Emily K.D. Smith

Graduate Student

Specialization

Archaeology

  • Alcohol consumption practice, identity, entanglement
  • African Archaeology, primarily centered on Egyptian and Nubian interaction near the Third Cataract of the Nile 

Education

M.A. University of California, Santa Barbara.

B.A College of William and Mary

Research

My research is focused on alcohol consumption practice in the ancient Nubian world. The ways in which individuals drink is socially, and culturally, constructed - patterns of behavior are distinctive, identifiable, and mark boundaries of group inclusion or exclusion.

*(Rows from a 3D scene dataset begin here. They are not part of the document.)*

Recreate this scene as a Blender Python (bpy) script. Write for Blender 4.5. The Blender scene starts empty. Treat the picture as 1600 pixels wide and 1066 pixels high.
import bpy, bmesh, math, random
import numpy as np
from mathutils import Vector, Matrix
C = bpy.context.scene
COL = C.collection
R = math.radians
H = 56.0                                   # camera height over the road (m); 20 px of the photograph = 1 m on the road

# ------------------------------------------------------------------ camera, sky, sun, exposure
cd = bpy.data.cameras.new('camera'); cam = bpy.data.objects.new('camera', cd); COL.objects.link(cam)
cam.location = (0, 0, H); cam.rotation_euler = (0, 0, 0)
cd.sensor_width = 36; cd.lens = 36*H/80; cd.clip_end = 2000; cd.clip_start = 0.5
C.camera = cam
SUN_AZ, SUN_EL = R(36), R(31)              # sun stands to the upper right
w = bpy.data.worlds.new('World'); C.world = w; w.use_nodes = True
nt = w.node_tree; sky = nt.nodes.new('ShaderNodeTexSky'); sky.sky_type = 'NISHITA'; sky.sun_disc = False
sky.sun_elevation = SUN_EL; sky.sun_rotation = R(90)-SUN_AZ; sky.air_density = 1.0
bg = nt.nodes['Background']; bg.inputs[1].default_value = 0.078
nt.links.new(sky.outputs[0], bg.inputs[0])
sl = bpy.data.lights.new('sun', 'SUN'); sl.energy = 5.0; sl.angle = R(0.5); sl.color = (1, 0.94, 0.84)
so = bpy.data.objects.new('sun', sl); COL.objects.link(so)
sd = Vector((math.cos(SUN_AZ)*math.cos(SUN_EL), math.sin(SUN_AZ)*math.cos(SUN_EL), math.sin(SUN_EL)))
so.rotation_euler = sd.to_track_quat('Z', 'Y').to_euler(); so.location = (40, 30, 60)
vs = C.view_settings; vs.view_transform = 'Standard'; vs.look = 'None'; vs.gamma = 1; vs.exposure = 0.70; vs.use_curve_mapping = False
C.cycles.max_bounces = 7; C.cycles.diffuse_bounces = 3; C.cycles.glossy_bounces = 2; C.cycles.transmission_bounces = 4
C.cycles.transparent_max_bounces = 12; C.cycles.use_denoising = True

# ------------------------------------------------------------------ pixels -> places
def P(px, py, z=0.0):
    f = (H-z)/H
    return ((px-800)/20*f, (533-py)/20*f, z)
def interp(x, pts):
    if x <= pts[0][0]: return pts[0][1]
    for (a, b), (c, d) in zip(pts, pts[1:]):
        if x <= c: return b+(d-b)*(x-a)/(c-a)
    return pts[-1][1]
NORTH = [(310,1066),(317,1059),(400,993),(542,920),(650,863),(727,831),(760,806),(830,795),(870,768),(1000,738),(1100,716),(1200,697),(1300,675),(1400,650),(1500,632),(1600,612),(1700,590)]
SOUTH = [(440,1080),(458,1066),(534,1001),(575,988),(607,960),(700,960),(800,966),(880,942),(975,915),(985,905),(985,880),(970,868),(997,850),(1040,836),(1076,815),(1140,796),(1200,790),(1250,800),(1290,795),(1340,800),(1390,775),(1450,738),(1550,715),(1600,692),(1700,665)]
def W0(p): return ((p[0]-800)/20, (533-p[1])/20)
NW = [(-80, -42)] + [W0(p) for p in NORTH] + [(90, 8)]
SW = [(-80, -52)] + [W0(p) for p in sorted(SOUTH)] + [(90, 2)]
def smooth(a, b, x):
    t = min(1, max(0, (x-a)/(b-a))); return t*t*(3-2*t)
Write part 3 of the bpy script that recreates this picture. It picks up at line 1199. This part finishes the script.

Humans have engaged with alcohols in a variety of different ways across time and space, and the different ways in which the ancient Nubians and Egyptians engaged with and consumed alcohols were reflective of deeply meaningful understandings of the myriad roles that consumption played within their broader cosmological worlds.

My current project looks at the role of wine consumption in the Egyptian colonial frontier - centered on the Egyptian fortress towns of Tombos and Aksut - in order to understand how class status and entangled ethnic relationships are reflected in the adoption, manipulation, or rejection of prestige consumption practices. 

Projects

The Tombos Archaeological Project - http://tombos.org

Courses

ANTH 138TS: This course covers selected topics on the archaeology of ancient Egypt, incorporating the latest archaeological discoveries from sites across both Egypt and Sudan. We seek to place the impressive monuments Egypt is widely known for within the context of the development of Egyptian civilization. Throughout the course of this class, we will consider: How did construction of the huge pyramids and majestic temples contribute to the power and authority of the pharaohs? What was the relationship between kings, nobles, and commoners? What was life like for the people living within Egypt throughout the length of Egyptian civilization? How has the Egyptian past been deployed in the present? How do we know what we know about ancient Egypt, and how has it been incorporated into the modern ideological landscape? ANTH 138TS explores how Egyptian society and religion evolved to meet new challenges throughout the course of the 3000 years of pharaonic history. This course places an emphasis on the study of material culture as a source of information for the political, social, and economic dynamics of ancient Egypt while seeking to place Egypt rightfully within its African context.